When the Frenchman eats in restaurants he often adopts a somewhat pinko approach: he takes just a few mouthfuls of his meal before passing the rest to his friends to enjoy. Indeed, from the moment he arrived in England he encouraged his players to cut back on alcohol and increase their intake of vegetables, a plan of which the tee-total vegetarian Corbyn must surely approve.

THE ROAD TO REDEMPTION

And if Jeremy Corbyn thinks for a moment that he launched the whole become-a-martyr-by-not-taking-a-seat manoeuvre then Wenger has news for him: back in 2009, when an Arsenal goal at Old Trafford was ruled out for offside, the Frenchman kicked a water bottle in anger, gaining the attention of the match officials. After being sent to the stands by Mike Dean, Wenger refused to take a seat in his new surroundings, cutting a comical figure high in the stands, flapping his arms wildly as United fans assaulted his eardrums and Gooners held their heads in shame - if ever there were a leader going out of his way to gain sympathy for it to then backfire spectacularly, it was that moment.

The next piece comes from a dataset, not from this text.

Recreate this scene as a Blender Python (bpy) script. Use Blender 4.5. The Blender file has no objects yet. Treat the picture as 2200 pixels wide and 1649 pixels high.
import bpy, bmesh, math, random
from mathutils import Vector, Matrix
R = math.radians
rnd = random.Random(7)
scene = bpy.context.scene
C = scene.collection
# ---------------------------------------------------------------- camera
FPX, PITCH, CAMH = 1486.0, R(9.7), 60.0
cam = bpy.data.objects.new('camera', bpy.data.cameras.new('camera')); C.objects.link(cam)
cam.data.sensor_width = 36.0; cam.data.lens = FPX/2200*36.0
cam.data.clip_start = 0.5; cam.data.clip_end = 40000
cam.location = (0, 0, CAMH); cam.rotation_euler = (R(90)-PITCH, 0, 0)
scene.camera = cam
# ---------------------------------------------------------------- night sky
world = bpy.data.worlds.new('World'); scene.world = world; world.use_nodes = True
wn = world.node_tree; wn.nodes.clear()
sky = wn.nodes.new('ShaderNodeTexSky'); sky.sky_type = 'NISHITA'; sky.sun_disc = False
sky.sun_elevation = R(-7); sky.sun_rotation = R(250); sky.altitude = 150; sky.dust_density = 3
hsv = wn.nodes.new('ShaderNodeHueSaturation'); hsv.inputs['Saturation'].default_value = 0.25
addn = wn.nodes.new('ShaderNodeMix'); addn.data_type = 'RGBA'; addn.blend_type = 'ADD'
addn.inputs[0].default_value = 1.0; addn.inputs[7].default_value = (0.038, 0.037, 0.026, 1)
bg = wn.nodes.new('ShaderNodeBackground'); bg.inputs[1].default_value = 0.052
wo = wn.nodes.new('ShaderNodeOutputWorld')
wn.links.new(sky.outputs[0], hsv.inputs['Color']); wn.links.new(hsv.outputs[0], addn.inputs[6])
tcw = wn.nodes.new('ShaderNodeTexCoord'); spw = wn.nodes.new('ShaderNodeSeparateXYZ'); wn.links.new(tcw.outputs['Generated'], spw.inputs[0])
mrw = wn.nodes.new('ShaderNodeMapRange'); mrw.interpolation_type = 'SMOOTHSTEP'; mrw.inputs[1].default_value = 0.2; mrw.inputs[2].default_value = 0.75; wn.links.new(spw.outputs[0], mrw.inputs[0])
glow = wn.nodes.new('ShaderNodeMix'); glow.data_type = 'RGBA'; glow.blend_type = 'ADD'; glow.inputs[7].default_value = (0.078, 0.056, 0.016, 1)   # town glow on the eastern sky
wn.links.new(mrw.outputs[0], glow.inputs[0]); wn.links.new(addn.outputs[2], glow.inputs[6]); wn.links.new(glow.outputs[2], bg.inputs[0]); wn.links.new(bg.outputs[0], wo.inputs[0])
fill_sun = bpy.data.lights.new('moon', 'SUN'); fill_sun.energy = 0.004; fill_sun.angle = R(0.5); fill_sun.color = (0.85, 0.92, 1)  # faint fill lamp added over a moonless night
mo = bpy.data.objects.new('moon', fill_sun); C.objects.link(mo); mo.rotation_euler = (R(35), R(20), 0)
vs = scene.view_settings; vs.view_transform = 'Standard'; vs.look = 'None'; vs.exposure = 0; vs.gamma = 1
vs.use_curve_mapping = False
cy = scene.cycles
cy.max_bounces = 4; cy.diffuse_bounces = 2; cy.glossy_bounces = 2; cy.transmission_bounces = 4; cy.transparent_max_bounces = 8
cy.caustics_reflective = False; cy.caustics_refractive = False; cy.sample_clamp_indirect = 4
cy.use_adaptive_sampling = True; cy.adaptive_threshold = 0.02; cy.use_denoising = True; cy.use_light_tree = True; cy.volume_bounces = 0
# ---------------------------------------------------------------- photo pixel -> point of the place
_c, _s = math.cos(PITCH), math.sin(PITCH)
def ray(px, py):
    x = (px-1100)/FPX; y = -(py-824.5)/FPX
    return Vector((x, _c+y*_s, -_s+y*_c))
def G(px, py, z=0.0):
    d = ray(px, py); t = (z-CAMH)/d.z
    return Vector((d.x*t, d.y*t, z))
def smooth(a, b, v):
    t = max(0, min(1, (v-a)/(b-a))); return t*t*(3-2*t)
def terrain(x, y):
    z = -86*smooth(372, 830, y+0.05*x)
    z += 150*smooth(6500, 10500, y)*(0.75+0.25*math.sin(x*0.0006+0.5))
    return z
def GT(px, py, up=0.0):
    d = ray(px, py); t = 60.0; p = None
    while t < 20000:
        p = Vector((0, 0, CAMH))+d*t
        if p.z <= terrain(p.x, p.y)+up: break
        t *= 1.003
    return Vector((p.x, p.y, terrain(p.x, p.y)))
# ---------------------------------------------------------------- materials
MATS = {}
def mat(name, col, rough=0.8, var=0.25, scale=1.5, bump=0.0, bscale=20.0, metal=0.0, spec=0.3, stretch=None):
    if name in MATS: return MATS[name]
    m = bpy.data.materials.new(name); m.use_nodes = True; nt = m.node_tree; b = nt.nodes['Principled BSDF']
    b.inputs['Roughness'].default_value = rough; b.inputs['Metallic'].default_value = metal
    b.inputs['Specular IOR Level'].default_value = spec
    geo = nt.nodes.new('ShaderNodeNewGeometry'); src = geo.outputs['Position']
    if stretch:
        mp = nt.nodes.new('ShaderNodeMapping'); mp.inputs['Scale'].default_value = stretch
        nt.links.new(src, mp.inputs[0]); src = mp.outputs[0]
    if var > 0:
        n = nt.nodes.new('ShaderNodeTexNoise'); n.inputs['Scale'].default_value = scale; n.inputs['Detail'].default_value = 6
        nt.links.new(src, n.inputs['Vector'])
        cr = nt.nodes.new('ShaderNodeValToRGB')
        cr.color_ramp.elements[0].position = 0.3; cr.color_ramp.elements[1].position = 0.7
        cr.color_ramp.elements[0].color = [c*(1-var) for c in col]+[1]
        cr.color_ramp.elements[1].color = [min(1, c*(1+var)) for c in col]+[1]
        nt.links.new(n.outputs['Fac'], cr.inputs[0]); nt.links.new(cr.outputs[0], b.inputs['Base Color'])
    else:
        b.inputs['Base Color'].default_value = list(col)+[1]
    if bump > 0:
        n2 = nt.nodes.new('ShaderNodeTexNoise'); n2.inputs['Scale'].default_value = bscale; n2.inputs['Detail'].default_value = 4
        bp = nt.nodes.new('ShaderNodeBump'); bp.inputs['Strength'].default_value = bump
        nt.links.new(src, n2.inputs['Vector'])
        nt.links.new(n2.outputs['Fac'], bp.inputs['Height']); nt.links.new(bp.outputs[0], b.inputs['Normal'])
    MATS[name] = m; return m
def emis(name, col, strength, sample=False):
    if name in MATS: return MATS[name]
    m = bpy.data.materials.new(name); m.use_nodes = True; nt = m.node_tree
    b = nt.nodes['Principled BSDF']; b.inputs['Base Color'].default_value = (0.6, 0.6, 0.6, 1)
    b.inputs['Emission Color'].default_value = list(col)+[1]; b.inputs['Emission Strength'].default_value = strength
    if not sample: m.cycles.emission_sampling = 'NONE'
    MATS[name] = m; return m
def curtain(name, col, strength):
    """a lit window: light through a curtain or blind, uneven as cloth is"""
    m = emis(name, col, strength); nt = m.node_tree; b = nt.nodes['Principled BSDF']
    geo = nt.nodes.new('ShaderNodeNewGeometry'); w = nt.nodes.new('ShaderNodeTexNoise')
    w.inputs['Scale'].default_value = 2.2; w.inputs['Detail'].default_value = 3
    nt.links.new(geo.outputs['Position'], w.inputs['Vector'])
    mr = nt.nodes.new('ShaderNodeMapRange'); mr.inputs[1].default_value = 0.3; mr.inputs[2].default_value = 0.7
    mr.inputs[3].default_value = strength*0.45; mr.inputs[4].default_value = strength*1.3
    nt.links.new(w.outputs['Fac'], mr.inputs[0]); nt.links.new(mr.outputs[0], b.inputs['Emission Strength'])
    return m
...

Politics and football have had a shaky kinship. From David Mellor reportedly wearing a Chelsea kit as he bedded a woman, to Thatcher’s ID cards, and David Cameron getting confused about whether he supports West Ham or Aston Villa, it’s often been ghastly.

But if Corbyn wants useful advice on how to keep his head when all about him are losing theirs, he could do worse than give Wenger a call. It’s now 12 years since Arsenal won the league title, and few hold out any hope they will win it this season.

Yet there is Wenger, still sitting in the dugout. He’s seen more than 160 managerial changes in the Premier League since he took over at Arsenal and he’s faced off countless crises. And still, he does it his way.

The world around him can change all it likes, Wenger remains the same, just like Corbyn.